Professor of psychology Alain Lieury (from the University of Rennes) has carried out a study that (shockingly!) finds there are better ways to improve your mental faculties than using
Dr Kawashima's Brain Training.
Mainstream newspapers such as
The Times and
Daily Mail are keen to point out that a pencil and paper is one of the better methods in question, but in at least one category doing nothing at all proved better than both.
Lieury took a group of 67 youngsters and split them into four groups. The first two did seven-week memory courses on the DS (neither
The Times nor the
Mail wants to tell us on which games), one group did pencil and paper tests while another did nothing outside their normal routines.

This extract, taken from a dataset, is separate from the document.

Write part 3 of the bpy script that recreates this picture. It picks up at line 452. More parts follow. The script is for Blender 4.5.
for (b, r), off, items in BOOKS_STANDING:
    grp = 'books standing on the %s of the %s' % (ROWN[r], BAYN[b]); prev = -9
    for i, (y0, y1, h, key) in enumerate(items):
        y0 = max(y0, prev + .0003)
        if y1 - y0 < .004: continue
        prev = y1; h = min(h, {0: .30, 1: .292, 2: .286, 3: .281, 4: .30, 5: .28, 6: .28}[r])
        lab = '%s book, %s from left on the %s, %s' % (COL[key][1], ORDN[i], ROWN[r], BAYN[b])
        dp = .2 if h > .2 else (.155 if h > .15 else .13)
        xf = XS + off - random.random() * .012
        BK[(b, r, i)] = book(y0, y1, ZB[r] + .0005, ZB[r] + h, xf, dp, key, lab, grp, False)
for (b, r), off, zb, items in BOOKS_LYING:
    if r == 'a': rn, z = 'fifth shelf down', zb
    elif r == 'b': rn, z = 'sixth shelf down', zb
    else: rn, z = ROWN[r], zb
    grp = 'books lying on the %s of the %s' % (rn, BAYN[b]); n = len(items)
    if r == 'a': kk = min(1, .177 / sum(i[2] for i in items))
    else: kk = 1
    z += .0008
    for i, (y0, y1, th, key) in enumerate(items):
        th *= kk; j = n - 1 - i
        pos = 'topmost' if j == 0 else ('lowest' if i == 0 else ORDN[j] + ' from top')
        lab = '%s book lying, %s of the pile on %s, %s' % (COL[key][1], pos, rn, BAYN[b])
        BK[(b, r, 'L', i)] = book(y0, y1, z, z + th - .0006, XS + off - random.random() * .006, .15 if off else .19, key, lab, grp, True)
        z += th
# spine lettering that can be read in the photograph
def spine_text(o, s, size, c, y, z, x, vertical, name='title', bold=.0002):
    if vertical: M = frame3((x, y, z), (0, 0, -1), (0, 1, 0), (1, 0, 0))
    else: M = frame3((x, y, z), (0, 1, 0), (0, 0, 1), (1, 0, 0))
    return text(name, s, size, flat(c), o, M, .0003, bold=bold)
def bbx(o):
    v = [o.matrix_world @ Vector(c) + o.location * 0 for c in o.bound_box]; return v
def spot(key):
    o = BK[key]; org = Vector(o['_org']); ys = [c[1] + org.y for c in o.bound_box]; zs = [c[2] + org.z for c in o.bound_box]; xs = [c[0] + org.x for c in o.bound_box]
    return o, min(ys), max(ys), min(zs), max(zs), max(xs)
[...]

The most damning result for the DS test was in memory tests. After the DS course the kids were apparently 17% worse, while pencil and paper users were 33% better.
In logic tests, however, Nintendo kids and their old school pals both registered a 10% improvement. Their lazy peers who did nothing unusual, however, improved by 20%! Makes you wonder about the testing, eh?
In Maths tests, Nintendo kids improved 19% - the same as the pencil and paper users and 1% better than the idlers.
In his book due later this month,
Stimulate Your Neurones, Lieury writes, “There were few positive effects and they were weak. Dr Kawashima is one of a long list of dream merchants.”
He does have something nice to say too, however - “The Nintendo DS is a technological jewel. As a game it's fine”, he uttered, before going on to state, “But it is charlatanism to claim that it is a scientific test.”
So what should we take from this? Possibly that
Brain Training won't change your life? Maybe that 67 'youngsters' isn't exactly the largest sample ever used in research, nor seven weeks a long period? We could even examine that fact that the good doctor has a book,
Stimulate Your Neurones, coming out next month, and along with the newspapers... we've just publicised it as well. Damn his professorial cleverness!